**Collected data:**
* BEGIN *

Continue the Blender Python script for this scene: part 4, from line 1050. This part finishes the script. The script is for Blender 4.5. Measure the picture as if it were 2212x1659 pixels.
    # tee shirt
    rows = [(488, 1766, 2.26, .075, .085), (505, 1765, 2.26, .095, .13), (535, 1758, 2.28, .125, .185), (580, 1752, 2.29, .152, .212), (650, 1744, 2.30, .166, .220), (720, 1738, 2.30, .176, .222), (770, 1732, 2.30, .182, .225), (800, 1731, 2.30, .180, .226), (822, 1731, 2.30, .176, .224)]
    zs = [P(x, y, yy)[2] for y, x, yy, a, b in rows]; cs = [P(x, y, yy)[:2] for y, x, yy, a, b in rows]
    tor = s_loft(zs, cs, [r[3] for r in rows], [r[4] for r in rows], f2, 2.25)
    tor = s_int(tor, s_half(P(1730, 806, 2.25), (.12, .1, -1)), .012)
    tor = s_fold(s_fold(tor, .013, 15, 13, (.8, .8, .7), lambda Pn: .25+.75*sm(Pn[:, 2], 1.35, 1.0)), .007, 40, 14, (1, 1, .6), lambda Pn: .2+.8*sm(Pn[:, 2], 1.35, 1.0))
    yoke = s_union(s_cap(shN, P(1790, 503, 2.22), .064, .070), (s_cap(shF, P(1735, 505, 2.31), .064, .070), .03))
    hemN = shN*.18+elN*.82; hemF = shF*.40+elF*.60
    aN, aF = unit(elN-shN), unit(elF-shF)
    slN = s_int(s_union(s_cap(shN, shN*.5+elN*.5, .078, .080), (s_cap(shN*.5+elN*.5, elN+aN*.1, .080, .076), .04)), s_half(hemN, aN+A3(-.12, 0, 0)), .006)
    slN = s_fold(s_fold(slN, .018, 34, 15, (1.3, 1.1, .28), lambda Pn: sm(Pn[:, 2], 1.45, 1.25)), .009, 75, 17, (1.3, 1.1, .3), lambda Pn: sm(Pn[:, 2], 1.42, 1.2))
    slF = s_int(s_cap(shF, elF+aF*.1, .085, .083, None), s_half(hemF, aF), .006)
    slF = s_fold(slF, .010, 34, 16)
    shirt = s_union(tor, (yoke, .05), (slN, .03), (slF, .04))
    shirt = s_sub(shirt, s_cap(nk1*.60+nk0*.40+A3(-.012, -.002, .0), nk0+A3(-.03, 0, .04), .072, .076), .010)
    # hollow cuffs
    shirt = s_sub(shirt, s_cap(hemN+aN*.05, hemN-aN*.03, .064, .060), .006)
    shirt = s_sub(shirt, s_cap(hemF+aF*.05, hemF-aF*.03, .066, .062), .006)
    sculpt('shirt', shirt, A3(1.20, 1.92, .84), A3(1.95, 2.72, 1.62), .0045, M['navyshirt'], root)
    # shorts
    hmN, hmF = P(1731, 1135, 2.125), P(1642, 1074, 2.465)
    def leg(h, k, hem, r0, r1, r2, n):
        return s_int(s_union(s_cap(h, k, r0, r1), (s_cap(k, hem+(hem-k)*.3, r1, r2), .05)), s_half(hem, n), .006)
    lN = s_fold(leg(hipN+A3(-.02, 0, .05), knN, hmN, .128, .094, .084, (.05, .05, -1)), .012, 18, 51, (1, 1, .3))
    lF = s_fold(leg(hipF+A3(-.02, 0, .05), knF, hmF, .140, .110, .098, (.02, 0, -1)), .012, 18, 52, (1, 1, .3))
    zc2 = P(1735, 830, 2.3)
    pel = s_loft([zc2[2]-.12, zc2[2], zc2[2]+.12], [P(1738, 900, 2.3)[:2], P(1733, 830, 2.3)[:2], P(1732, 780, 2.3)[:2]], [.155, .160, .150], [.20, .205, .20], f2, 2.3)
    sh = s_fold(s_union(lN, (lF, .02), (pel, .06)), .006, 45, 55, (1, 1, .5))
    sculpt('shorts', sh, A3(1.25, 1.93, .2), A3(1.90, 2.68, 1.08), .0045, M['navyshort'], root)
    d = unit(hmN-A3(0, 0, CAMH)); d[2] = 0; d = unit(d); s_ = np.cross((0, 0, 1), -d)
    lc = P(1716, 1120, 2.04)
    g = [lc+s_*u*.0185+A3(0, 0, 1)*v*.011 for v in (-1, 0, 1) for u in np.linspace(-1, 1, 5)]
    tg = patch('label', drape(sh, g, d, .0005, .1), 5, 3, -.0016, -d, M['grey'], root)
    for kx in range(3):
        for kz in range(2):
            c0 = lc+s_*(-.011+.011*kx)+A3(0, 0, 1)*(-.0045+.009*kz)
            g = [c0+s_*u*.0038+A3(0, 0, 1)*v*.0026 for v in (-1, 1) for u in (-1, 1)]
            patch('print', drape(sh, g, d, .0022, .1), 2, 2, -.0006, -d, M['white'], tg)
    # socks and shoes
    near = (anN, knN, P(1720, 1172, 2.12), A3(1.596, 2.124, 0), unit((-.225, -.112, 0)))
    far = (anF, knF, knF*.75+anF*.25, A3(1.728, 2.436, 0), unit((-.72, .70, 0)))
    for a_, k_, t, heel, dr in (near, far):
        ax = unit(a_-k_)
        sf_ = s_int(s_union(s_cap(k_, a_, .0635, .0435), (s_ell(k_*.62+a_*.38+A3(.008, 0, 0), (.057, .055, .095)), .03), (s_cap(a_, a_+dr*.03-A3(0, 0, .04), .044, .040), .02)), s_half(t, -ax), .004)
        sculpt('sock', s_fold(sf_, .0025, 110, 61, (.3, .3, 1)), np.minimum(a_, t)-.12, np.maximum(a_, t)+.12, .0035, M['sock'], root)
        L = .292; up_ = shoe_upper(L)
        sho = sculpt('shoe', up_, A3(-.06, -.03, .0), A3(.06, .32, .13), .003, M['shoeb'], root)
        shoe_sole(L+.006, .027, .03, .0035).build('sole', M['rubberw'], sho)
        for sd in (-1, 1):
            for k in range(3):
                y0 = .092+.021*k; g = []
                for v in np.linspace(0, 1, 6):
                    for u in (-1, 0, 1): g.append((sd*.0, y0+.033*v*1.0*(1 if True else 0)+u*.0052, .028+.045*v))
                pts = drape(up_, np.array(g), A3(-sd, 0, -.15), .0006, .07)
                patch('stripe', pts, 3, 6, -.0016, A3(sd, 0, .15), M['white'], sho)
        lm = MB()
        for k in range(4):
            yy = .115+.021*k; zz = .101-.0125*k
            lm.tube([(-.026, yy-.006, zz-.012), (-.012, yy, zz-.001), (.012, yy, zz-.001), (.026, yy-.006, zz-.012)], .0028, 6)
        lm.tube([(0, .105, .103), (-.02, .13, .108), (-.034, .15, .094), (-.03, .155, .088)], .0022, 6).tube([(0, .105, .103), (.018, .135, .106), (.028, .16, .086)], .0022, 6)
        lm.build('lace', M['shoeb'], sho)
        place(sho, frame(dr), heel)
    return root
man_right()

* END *

**Exercise:**
Write the listing out again, exactly as it reads.

**Final answer:**
Continue the Blender Python script for this scene: part 4, from line 1050. This part finishes the script. The script is for Blender 4.5. Measure the picture as if it were 2212x1659 pixels.
    # tee shirt
    rows = [(488, 1766, 2.26, .075, .085), (505, 1765, 2.26, .095, .13), (535, 1758, 2.28, .125, .185), (580, 1752, 2.29, .152, .212), (650, 1744, 2.30, .166, .220), (720, 1738, 2.30, .176, .222), (770, 1732, 2.30, .182, .225), (800, 1731, 2.30, .180, .226), (822, 1731, 2.30, .176, .224)]
    zs = [P(x, y, yy)[2] for y, x, yy, a, b in rows]; cs = [P(x, y, yy)[:2] for y, x, yy, a, b in rows]
    tor = s_loft(zs, cs, [r[3] for r in rows], [r[4] for r in rows], f2, 2.25)
    tor = s_int(tor, s_half(P(1730, 806, 2.25), (.12, .1, -1)), .012)
    tor = s_fold(s_fold(tor, .013, 15, 13, (.8, .8, .7), lambda Pn: .25+.75*sm(Pn[:, 2], 1.35, 1.0)), .007, 40, 14, (1, 1, .6), lambda Pn: .2+.8*sm(Pn[:, 2], 1.35, 1.0))
    yoke = s_union(s_cap(shN, P(1790, 503, 2.22), .064, .070), (s_cap(shF, P(1735, 505, 2.31), .064, .070), .03))
    hemN = shN*.18+elN*.82; hemF = shF*.40+elF*.60
    aN, aF = unit(elN-shN), unit(elF-shF)
    slN = s_int(s_union(s_cap(shN, shN*.5+elN*.5, .078, .080), (s_cap(shN*.5+elN*.5, elN+aN*.1, .080, .076), .04)), s_half(hemN, aN+A3(-.12, 0, 0)), .006)
    slN = s_fold(s_fold(slN, .018, 34, 15, (1.3, 1.1, .28), lambda Pn: sm(Pn[:, 2], 1.45, 1.25)), .009, 75, 17, (1.3, 1.1, .3), lambda Pn: sm(Pn[:, 2], 1.42, 1.2))
    slF = s_int(s_cap(shF, elF+aF*.1, .085, .083, None), s_half(hemF, aF), .006)
    slF = s_fold(slF, .010, 34, 16)
    shirt = s_union(tor, (yoke, .05), (slN, .03), (slF, .04))
    shirt = s_sub(shirt, s_cap(nk1*.60+nk0*.40+A3(-.012, -.002, .0), nk0+A3(-.03, 0, .04), .072, .076), .010)
    # hollow cuffs
    shirt = s_sub(shirt, s_cap(hemN+aN*.05, hemN-aN*.03, .064, .060), .006)
    shirt = s_sub(shirt, s_cap(hemF+aF*.05, hemF-aF*.03, .066, .062), .006)
    sculpt('shirt', shirt, A3(1.20, 1.92, .84), A3(1.95, 2.72, 1.62), .0045, M['navyshirt'], root)
    # shorts
    hmN, hmF = P(1731, 1135, 2.125), P(1642, 1074, 2.465)
    def leg(h, k, hem, r0, r1, r2, n):
        return s_int(s_union(s_cap(h, k, r0, r1), (s_cap(k, hem+(hem-k)*.3, r1, r2), .05)), s_half(hem, n), .006)
    lN = s_fold(leg(hipN+A3(-.02, 0, .05), knN, hmN, .128, .094, .084, (.05, .05, -1)), .012, 18, 51, (1, 1, .3))
    lF = s_fold(leg(hipF+A3(-.02, 0, .05), knF, hmF, .140, .110, .098, (.02, 0, -1)), .012, 18, 52, (1, 1, .3))
    zc2 = P(1735, 830, 2.3)
    pel = s_loft([zc2[2]-.12, zc2[2], zc2[2]+.12], [P(1738, 900, 2.3)[:2], P(1733, 830, 2.3)[:2], P(1732, 780, 2.3)[:2]], [.155, .160, .150], [.20, .205, .20], f2, 2.3)
    sh = s_fold(s_union(lN, (lF, .02), (pel, .06)), .006, 45, 55, (1, 1, .5))
    sculpt('shorts', sh, A3(1.25, 1.93, .2), A3(1.90, 2.68, 1.08), .0045, M['navyshort'], root)
    d = unit(hmN-A3(0, 0, CAMH)); d[2] = 0; d = unit(d); s_ = np.cross((0, 0, 1), -d)
    lc = P(1716, 1120, 2.04)
    g = [lc+s_*u*.0185+A3(0, 0, 1)*v*.011 for v in (-1, 0, 1) for u in np.linspace(-1, 1, 5)]
    tg = patch('label', drape(sh, g, d, .0005, .1), 5, 3, -.0016, -d, M['grey'], root)
    for kx in range(3):
        for kz in range(2):
            c0 = lc+s_*(-.011+.011*kx)+A3(0, 0, 1)*(-.0045+.009*kz)
            g = [c0+s_*u*.0038+A3(0, 0, 1)*v*.0026 for v in (-1, 1) for u in (-1, 1)]
            patch('print', drape(sh, g, d, .0022, .1), 2, 2, -.0006, -d, M['white'], tg)
    # socks and shoes
    near = (anN, knN, P(1720, 1172, 2.12), A3(1.596, 2.124, 0), unit((-.225, -.112, 0)))
    far = (anF, knF, knF*.75+anF*.25, A3(1.728, 2.436, 0), unit((-.72, .70, 0)))
    for a_, k_, t, heel, dr in (near, far):
        ax = unit(a_-k_)
        sf_ = s_int(s_union(s_cap(k_, a_, .0635, .0435), (s_ell(k_*.62+a_*.38+A3(.008, 0, 0), (.057, .055, .095)), .03), (s_cap(a_, a_+dr*.03-A3(0, 0, .04), .044, .040), .02)), s_half(t, -ax), .004)
        sculpt('sock', s_fold(sf_, .0025, 110, 61, (.3, .3, 1)), np.minimum(a_, t)-.12, np.maximum(a_, t)+.12, .0035, M['sock'], root)
        L = .292; up_ = shoe_upper(L)
        sho = sculpt('shoe', up_, A3(-.06, -.03, .0), A3(.06, .32, .13), .003, M['shoeb'], root)
        shoe_sole(L+.006, .027, .03, .0035).build('sole', M['rubberw'], sho)
        for sd in (-1, 1):
            for k in range(3):
                y0 = .092+.021*k; g = []
                for v in np.linspace(0, 1, 6):
                    for u in (-1, 0, 1): g.append((sd*.0, y0+.033*v*1.0*(1 if True else 0)+u*.0052, .028+.045*v))
                pts = drape(up_, np.array(g), A3(-sd, 0, -.15), .0006, .07)
                patch('stripe', pts, 3, 6, -.0016, A3(sd, 0, .15), M['white'], sho)
        lm = MB()
        for k in range(4):
            yy = .115+.021*k; zz = .101-.0125*k
            lm.tube([(-.026, yy-.006, zz-.012), (-.012, yy, zz-.001), (.012, yy, zz-.001), (.026, yy-.006, zz-.012)], .0028, 6)
        lm.tube([(0, .105, .103), (-.02, .13, .108), (-.034, .15, .094), (-.03, .155, .088)], .0022, 6).tube([(0, .105, .103), (.018, .135, .106), (.028, .16, .086)], .0022, 6)
        lm.build('lace', M['shoeb'], sho)
        place(sho, frame(dr), heel)
    return root
man_right()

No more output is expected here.